Zum Schluss muss gesagt werden, liebe Kolleginnen und Kollegen, dass das Gesetz zu begrüßen ist. Wichtig ist, eine Begleitung für Migranten und Migrantinnen vor und während des Anerkennungsverfahrens sicherzustellen.

(Zuruf von Udo Pastörs, NPD)

Ruhig, ruhig, ruhig!

Dabei müssen Migranten und Migrantinnen Wege aufgezeigt werden, wie und wo sie eventuell fehlende Qualifikationen mit entsprechender finanzieller Förderung nachholen können. – Vielen Dank.

(Beifall vonseiten der Fraktionen DIE LINKE und BÜNDNIS 90/DIE GRÜNEN)

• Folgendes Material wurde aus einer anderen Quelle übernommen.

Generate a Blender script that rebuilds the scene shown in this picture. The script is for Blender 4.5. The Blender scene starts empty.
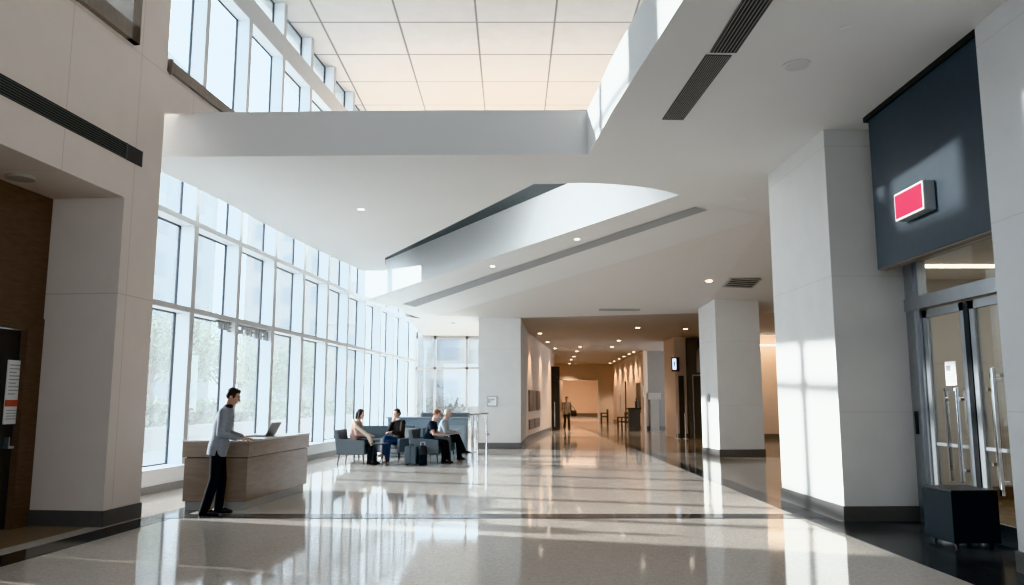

Das Wort hat jetzt für die Fraktion der CDU der Abgeordnete Herr Renz.

Sehr geehrte Frau Präsidentin! Meine sehr geehrten Damen und Herren! Endlich ist es so weit, endlich werden in Deutschland verbindliche Regelungen geschaffen, die nämlich die Lebensleistung von Menschen anerkennen. Das ist nämlich ein Kern- thema dieses Gesetzes.

(Helmut Holter, DIE LINKE: Wer war denn immer dagegen? Wer hat da Widerstand geleistet? Das war doch wohl die CDU, Herr Renz.)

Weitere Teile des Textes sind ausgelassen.